Marginal Cost Calculator
Calculate the marginal cost of production — the change in total cost when one additional unit is produced. Enter the change in total cost and the change in quantity to find the cost of the next unit.
How to use this tool
- Enter total cost at quantity 1, quantity 1, total cost at quantity 2 and quantity 2 in the fields above.
- Results update instantly as you type — or click Calculate.
- Read your marginal cost per unit and the full breakdown beneath it.
⚠ This tool provides general estimates for education only and is not financial, tax or legal advice. Figures may not reflect your situation — verify with a qualified professional.
Formula
MC = ΔTC ÷ ΔQ = (TC2 − TC1) ÷ (Q2 − Q1)
Where TC is total cost and Q is quantity produced.
How it works
Marginal cost (MC) is the additional cost incurred when producing one more unit of output. It is calculated as the change in total cost divided by the change in quantity produced over that interval.

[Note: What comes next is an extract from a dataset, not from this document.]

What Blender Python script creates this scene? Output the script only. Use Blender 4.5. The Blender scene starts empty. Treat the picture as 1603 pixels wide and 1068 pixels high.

In the short run, marginal cost typically falls initially due to economies of scale, then rises as diminishing returns set in. A profit-maximizing firm produces up to the point where marginal cost equals marginal revenue (MC = MR).
Worked example
Production Rises from 100 to 110 Units
- Change in total cost (ΔTC) = $1,080 − $1,000 = $80.00
- Change in quantity (ΔQ) = 110 − 100 = 10 units
- Marginal cost = $80 ÷ 10 = $8.00 per unit
The marginal cost is $8.00 per unit — producing each additional unit in this range costs $8.00.
Common mistakes to avoid
- Dividing total cost by quantity (average cost) instead of the change in total cost by the change in quantity — MC is a marginal (incremental) concept, not an average.
- Including fixed costs in the change in total cost when they do not actually change with output — only variable cost components change at the margin; fixed costs are sunk for incremental production decisions.
- Assuming MC is constant across all output levels; in practice, MC typically falls initially (economies of scale) and then rises (diminishing marginal returns), making a single MC figure valid only for a specific output range.
Key terms
- What is marginal cost?
- Marginal cost is the incremental cost of producing one additional unit of a good or service. It equals the change in total cost divided by the change in quantity.
- Why does marginal cost typically form a U-shape?
- Initially, fixed costs are spread over more units and specialization improves efficiency, so MC falls. Eventually, diminishing returns to variable inputs cause MC to rise, creating the classic U-shape.
- What is the relationship between MC and AVC?
- Marginal cost intersects average variable cost (AVC) and average total cost (ATC) at their minimum points. When MC is below AVC, AVC is falling; when MC is above AVC, AVC is rising.
- What is the profit-maximization rule using MC?
- A competitive firm maximizes profit by producing at the output level where MC equals the market price (P = MC). More generally, any firm maximizes profit where MC = MR (marginal revenue).
Frequently asked questions
- Why does a profit-maximizing firm produce where MC = MR?
- At any output where MR exceeds MC, producing one more unit adds more to revenue than to cost, increasing profit. At any output where MC exceeds MR, the last unit costs more than it earns. Profit is maximized at the quantity where these two are equal.
- How is MC related to the supply curve?
- For a competitive firm, the marginal cost curve above the average variable cost curve is the firm's short-run supply curve — it shows the minimum price required to induce the firm to supply each additional unit of output.
- Can marginal cost be negative?
- Theoretically yes in rare cases (e.g., a firm that must pay to dispose of a by-product sees producing more actually reduce total cost). In most production contexts, MC is positive because additional inputs cost money.